* BEGIN Records for the exercise *
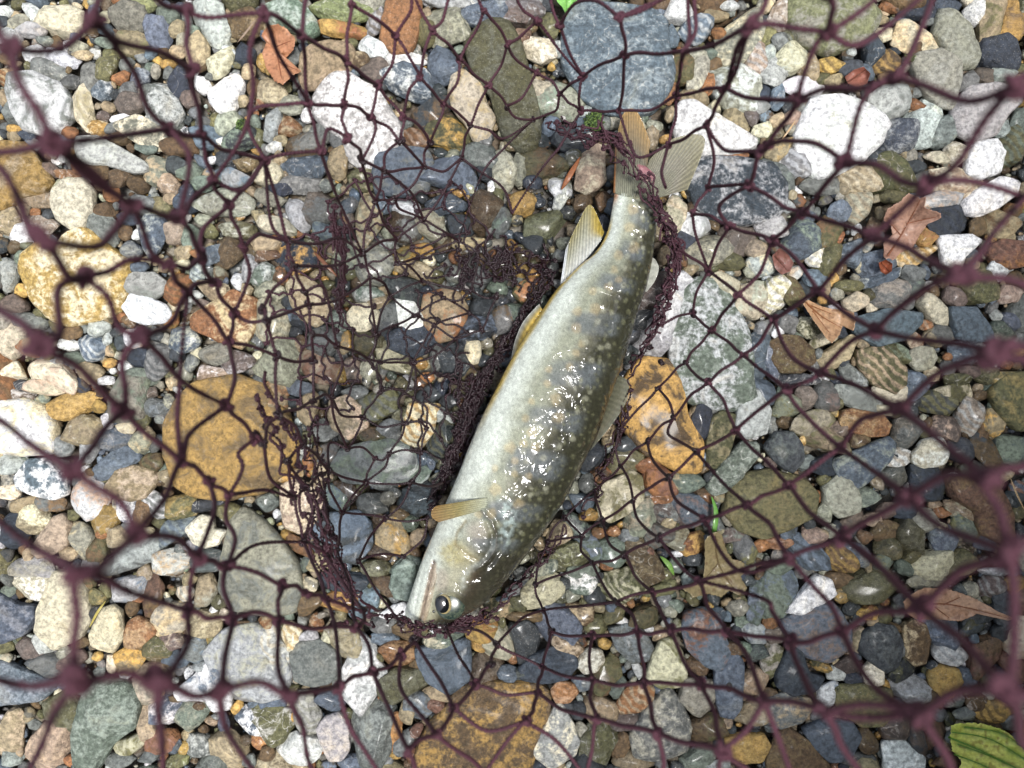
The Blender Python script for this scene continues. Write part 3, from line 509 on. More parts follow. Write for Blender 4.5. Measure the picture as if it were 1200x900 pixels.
def stone_shape(rg, L, W, H, ang, lvl, poly=None, angular=0.5):
    V, F = ico(lvl)
    if poly is not None:
        # outline from the traced edge, top worn into facets
        rho = np.sqrt(np.clip(1 - V[:, 2] ** 2, 0, 1)) ** 0.8
        n = rg.uniform(2.4, 3.2)
        z = np.sign(V[:, 2]) * np.clip(1 - rho ** n, 0, 1) ** (1 / n)
        th = np.arctan2(V[:, 1], V[:, 0])
        ux, uy = rho * np.cos(th), rho * np.sin(th)
        for _ in range(int(5 + 6 * angular)):
            t = rg.uniform(0, 6.28); sl = rg.uniform(0.05, 1.1)
            zz = rg.uniform(0.72, 1.05) + sl * 0.45 - sl * (ux * math.cos(t) + uy * math.sin(t))
            z = np.where(z > zz, zz + (z - zz) * 0.06, z)
        z = z + 0.05 * sines(V, rg, 5, 2, 5) + 0.05 * sines(V, rg, 8, 7, 15) + 0.027 * sines(V, rg, 10, 18, 34)
        tt = np.linspace(-math.pi, math.pi, 241)
        rr = poly_radius(tt, poly)
        rr = (np.roll(rr[:-1], 1) + 2 * rr[:-1] + np.roll(rr[:-1], -1)) / 4
        rr = np.append(rr, rr[0])
        wob = 1 + 0.02 * sines(V, rg, 6, 5, 12) + 0.006 * sines(V, rg, 8, 16, 30)
        R = np.interp(th, tt, rr) * 1.06 * wob
        return np.stack([ux * R, uy * R, z * H], 1), F
    n = rg.uniform(2.1, 3.2)
    p = V / ((np.abs(V) ** n).sum(1) ** (1 / n))[:, None]
    for _ in range(int(6 + 11 * angular)):
        k = rg.normal(size=3); k[2] = abs(k[2]) * 0.8; k /= np.linalg.norm(k)
        c = rg.uniform(0.78, 0.97) if angular < 0.35 else rg.uniform(0.6, 0.92)
        dd = p @ k - c
        p = p - np.where(dd > 0, dd, 0)[:, None] * k * 0.94
    for _ in range(int(2 + 6 * angular)):     # broken sides: the outline goes polygonal
        t = rg.uniform(0, 6.28); k = np.array([math.cos(t), math.sin(t), rg.uniform(-.25, .25)])
        dd = p @ k - rg.uniform(0.68, 0.92)
        p = p - np.where(dd > 0, dd, 0)[:, None] * k * 0.94
    p = p * (1 + 0.04 * sines(V, rg, 5, 1.5, 4))[:, None]
    if lvl >= 3:
        p = p * (1 + 0.02 * sines(V, rg, 8, 6, 14))[:, None]
    if lvl >= 4:
        p = p * (1 + (0.006 + .004 * angular) * sines(V, rg, 10, 16, 34))[:, None]
    s_ = 1 / np.quantile(np.abs(p[:, 0]), .985), 1 / np.quantile(np.abs(p[:, 1]), .985)
    grow = 1.19
    x, y = p[:, 0] * L / 2 * grow * s_[0], p[:, 1] * W / 2 * grow * s_[1]
    if rg.rand() < 0.5:                       # many stones are narrower at one end
        y = y * (1 + rg.uniform(-0.35, 0.35) * p[:, 0])
    if rg.rand() < 0.3:
        y = y + rg.uniform(-0.12, 0.12) * W * (p[:, 0] ** 2)
    ca, sa = math.cos(ang), math.sin(ang)
    q = np.stack([x * ca - y * sa, x * sa + y * ca, p[:, 2] * H], 1)
    q[:, 2] += (q[:, 0] * rg.normal() + q[:, 1] * rg.normal()) * 0.12
    return q, F

def jit(c, rg, a=0.12):
    return np.clip(lin(c) * (1 + rg.normal() * a * 1.4) * (1 + rg.normal(size=3) * 0.025), 0.012, 0.8)

def attrs_for(codes, mode, rg, wet, n):
    cc = codes.split('/')
    a = jit(PAL[cc[0]], rg)
    b = jit(PAL[cc[-1]], rg) if len(cc) > 1 else np.clip(a * rg.uniform(0.7, 1.35), 0, .8)
    k = kindpar(mode, rg, len(cc) > 1)
    return dict(col=np.tile(a, (n, 1)), col2=np.tile(b, (n, 1)),
                par=np.tile([wet, k[0], k[1]], (n, 1)), par2=np.tile([k[2], k[3], rg.rand()], (n, 1)))

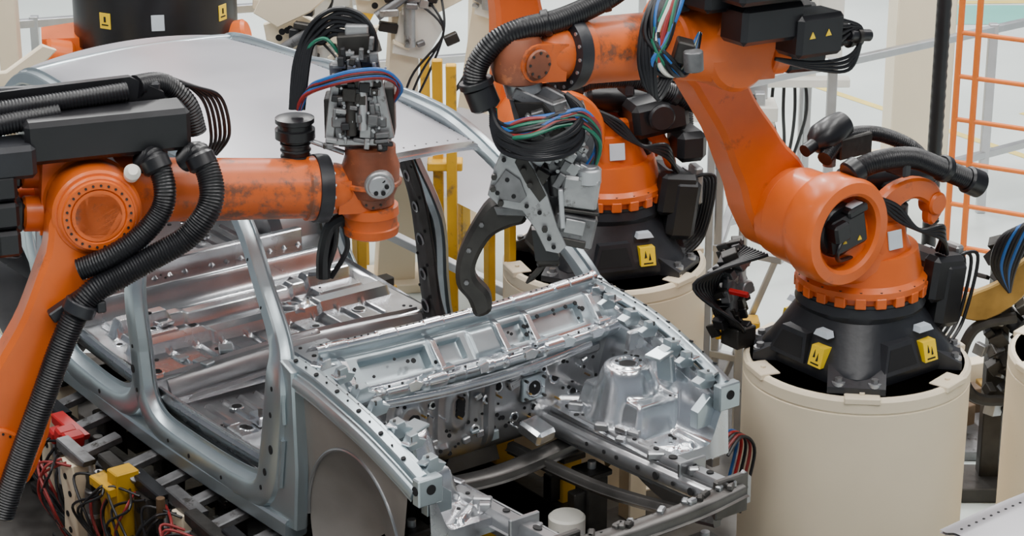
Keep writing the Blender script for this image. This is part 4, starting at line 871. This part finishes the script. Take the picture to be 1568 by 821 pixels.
m.slab(crv([(-.18,1.02),(-.05,1.0),(.12,1.12),(.2,1.3),(.12,1.32),(.0,1.2),(-.16,1.12)],3,True),'gold',o=(0,-.12,0),d0=-.02,d1=.03,b=.008)
for i in range(80): m.box((-.06+.30*rnd(),-.08+.15*rnd(),.45+.95*rnd()),(.03+.06*rnd(),.06,.02+.06*rnd()),random.choice(['tool_dark','tool_dark','tool_grey','black_plastic','tool_light']),(rnd(),rnd(),rnd()),.003)
for i in range(9): m.tube([(.2,-.1,1.5),(.0+.02*i,-.16,1.46+.01*i),(-.05+.015*i,-.16,1.3),(.05,-.14,1.15)],.010,random.choice(['blue','rubber','rubber','rubber']),7)
m.tube(crv([(.1,-.1,1.0),(-.10,-.12,.95),(-.16,-.12,.75),(-.08,-.12,.58),(.1,-.1,.55)],3),.03,'tool_dark')
m.done('welding_gun_stand')
m=MB(); A=np.zeros((24,24,3)); O=V((1.74,8.55)); du=V((.8,.6)); dv=V((.6,-.8))
for i in range(24):
    for j in range(24):
        u=i/23;v=j/23; p=O+du*u*1.0+dv*v*.9; A[i,j]=(p.x,p.y,.98+.02*math.sin(u*3)+.02*math.sin(v*2)-.015*(v<.06))
m.sheet(A,'roof'); B=A.copy();B[:,:,2]-=.012;m.sheet(B,'roof')
for i in range(14): p=A[1+i,2];m.hole(tuple(p),(0,0,1),.006)
for u,v in((.2,.2),(.8,.2),(.2,.7),(.8,.7)): p=O+du*u+dv*v*.9; m.box((p.x,p.y,.48),(.06,.06,.96),'yellow')
m.done('stamped_panel_rack')
m=MB()
for i in range(16): m.box((2.15+.5*rnd(),11.4+.7*rnd(),.10+.12*rnd()),(.08+.12*rnd(),.10,.08+.1*rnd()),random.choice(['brown','gold','tool_grey','cream']),(0,0,rnd()),.004)
m.box((2.4,11.7,.03),(.8,.9,.06),'tool_grey')
for i in range(5): m.tube([(1.95,12.3+.05*i,.03),(2.2,12.3+.1*i,.05),(2.6,12.3,.05),(3.1,12.1+.1*i,.03)],.02,'rubber')
m.done('cable_tray')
* END Records for the exercise *
▸ **To be done**
Write out each line again precisely as it appears, skipping every picture.

▸ **Response**
The Blender Python script for this scene continues. Write part 3, from line 509 on. More parts follow. Write for Blender 4.5. Measure the picture as if it were 1200x900 pixels.
def stone_shape(rg, L, W, H, ang, lvl, poly=None, angular=0.5):
    V, F = ico(lvl)
    if poly is not None:
        # outline from the traced edge, top worn into facets
        rho = np.sqrt(np.clip(1 - V[:, 2] ** 2, 0, 1)) ** 0.8
        n = rg.uniform(2.4, 3.2)
        z = np.sign(V[:, 2]) * np.clip(1 - rho ** n, 0, 1) ** (1 / n)
        th = np.arctan2(V[:, 1], V[:, 0])
        ux, uy = rho * np.cos(th), rho * np.sin(th)
        for _ in range(int(5 + 6 * angular)):
            t = rg.uniform(0, 6.28); sl = rg.uniform(0.05, 1.1)
            zz = rg.uniform(0.72, 1.05) + sl * 0.45 - sl * (ux * math.cos(t) + uy * math.sin(t))
            z = np.where(z > zz, zz + (z - zz) * 0.06, z)
        z = z + 0.05 * sines(V, rg, 5, 2, 5) + 0.05 * sines(V, rg, 8, 7, 15) + 0.027 * sines(V, rg, 10, 18, 34)
        tt = np.linspace(-math.pi, math.pi, 241)
        rr = poly_radius(tt, poly)
        rr = (np.roll(rr[:-1], 1) + 2 * rr[:-1] + np.roll(rr[:-1], -1)) / 4
        rr = np.append(rr, rr[0])
        wob = 1 + 0.02 * sines(V, rg, 6, 5, 12) + 0.006 * sines(V, rg, 8, 16, 30)
        R = np.interp(th, tt, rr) * 1.06 * wob
        return np.stack([ux * R, uy * R, z * H], 1), F
    n = rg.uniform(2.1, 3.2)
    p = V / ((np.abs(V) ** n).sum(1) ** (1 / n))[:, None]
    for _ in range(int(6 + 11 * angular)):
        k = rg.normal(size=3); k[2] = abs(k[2]) * 0.8; k /= np.linalg.norm(k)
        c = rg.uniform(0.78, 0.97) if angular < 0.35 else rg.uniform(0.6, 0.92)
        dd = p @ k - c
        p = p - np.where(dd > 0, dd, 0)[:, None] * k * 0.94
    for _ in range(int(2 + 6 * angular)):     # broken sides: the outline goes polygonal
        t = rg.uniform(0, 6.28); k = np.array([math.cos(t), math.sin(t), rg.uniform(-.25, .25)])
        dd = p @ k - rg.uniform(0.68, 0.92)
        p = p - np.where(dd > 0, dd, 0)[:, None] * k * 0.94
    p = p * (1 + 0.04 * sines(V, rg, 5, 1.5, 4))[:, None]
    if lvl >= 3:
        p = p * (1 + 0.02 * sines(V, rg, 8, 6, 14))[:, None]
    if lvl >= 4:
        p = p * (1 + (0.006 + .004 * angular) * sines(V, rg, 10, 16, 34))[:, None]
    s_ = 1 / np.quantile(np.abs(p[:, 0]), .985), 1 / np.quantile(np.abs(p[:, 1]), .985)
    grow = 1.19
    x, y = p[:, 0] * L / 2 * grow * s_[0], p[:, 1] * W / 2 * grow * s_[1]
    if rg.rand() < 0.5:                       # many stones are narrower at one end
        y = y * (1 + rg.uniform(-0.35, 0.35) * p[:, 0])
    if rg.rand() < 0.3:
        y = y + rg.uniform(-0.12, 0.12) * W * (p[:, 0] ** 2)
    ca, sa = math.cos(ang), math.sin(ang)
    q = np.stack([x * ca - y * sa, x * sa + y * ca, p[:, 2] * H], 1)
    q[:, 2] += (q[:, 0] * rg.normal() + q[:, 1] * rg.normal()) * 0.12
    return q, F

def jit(c, rg, a=0.12):
    return np.clip(lin(c) * (1 + rg.normal() * a * 1.4) * (1 + rg.normal(size=3) * 0.025), 0.012, 0.8)

def attrs_for(codes, mode, rg, wet, n):
    cc = codes.split('/')
    a = jit(PAL[cc[0]], rg)
    b = jit(PAL[cc[-1]], rg) if len(cc) > 1 else np.clip(a * rg.uniform(0.7, 1.35), 0, .8)
    k = kindpar(mode, rg, len(cc) > 1)
    return dict(col=np.tile(a, (n, 1)), col2=np.tile(b, (n, 1)),
                par=np.tile([wet, k[0], k[1]], (n, 1)), par2=np.tile([k[2], k[3], rg.rand()], (n, 1)))

Keep writing the Blender script for this image. This is part 4, starting at line 871. This part finishes the script. Take the picture to be 1568 by 821 pixels.
m.slab(crv([(-.18,1.02),(-.05,1.0),(.12,1.12),(.2,1.3),(.12,1.32),(.0,1.2),(-.16,1.12)],3,True),'gold',o=(0,-.12,0),d0=-.02,d1=.03,b=.008)
for i in range(80): m.box((-.06+.30*rnd(),-.08+.15*rnd(),.45+.95*rnd()),(.03+.06*rnd(),.06,.02+.06*rnd()),random.choice(['tool_dark','tool_dark','tool_grey','black_plastic','tool_light']),(rnd(),rnd(),rnd()),.003)
for i in range(9): m.tube([(.2,-.1,1.5),(.0+.02*i,-.16,1.46+.01*i),(-.05+.015*i,-.16,1.3),(.05,-.14,1.15)],.010,random.choice(['blue','rubber','rubber','rubber']),7)
m.tube(crv([(.1,-.1,1.0),(-.10,-.12,.95),(-.16,-.12,.75),(-.08,-.12,.58),(.1,-.1,.55)],3),.03,'tool_dark')
m.done('welding_gun_stand')
m=MB(); A=np.zeros((24,24,3)); O=V((1.74,8.55)); du=V((.8,.6)); dv=V((.6,-.8))
for i in range(24):
    for j in range(24):
        u=i/23;v=j/23; p=O+du*u*1.0+dv*v*.9; A[i,j]=(p.x,p.y,.98+.02*math.sin(u*3)+.02*math.sin(v*2)-.015*(v<.06))
m.sheet(A,'roof'); B=A.copy();B[:,:,2]-=.012;m.sheet(B,'roof')
for i in range(14): p=A[1+i,2];m.hole(tuple(p),(0,0,1),.006)
for u,v in((.2,.2),(.8,.2),(.2,.7),(.8,.7)): p=O+du*u+dv*v*.9; m.box((p.x,p.y,.48),(.06,.06,.96),'yellow')
m.done('stamped_panel_rack')
m=MB()
for i in range(16): m.box((2.15+.5*rnd(),11.4+.7*rnd(),.10+.12*rnd()),(.08+.12*rnd(),.10,.08+.1*rnd()),random.choice(['brown','gold','tool_grey','cream']),(0,0,rnd()),.004)
m.box((2.4,11.7,.03),(.8,.9,.06),'tool_grey')
for i in range(5): m.tube([(1.95,12.3+.05*i,.03),(2.2,12.3+.1*i,.05),(2.6,12.3,.05),(3.1,12.1+.1*i,.03)],.02,'rubber')
m.done('cable_tray')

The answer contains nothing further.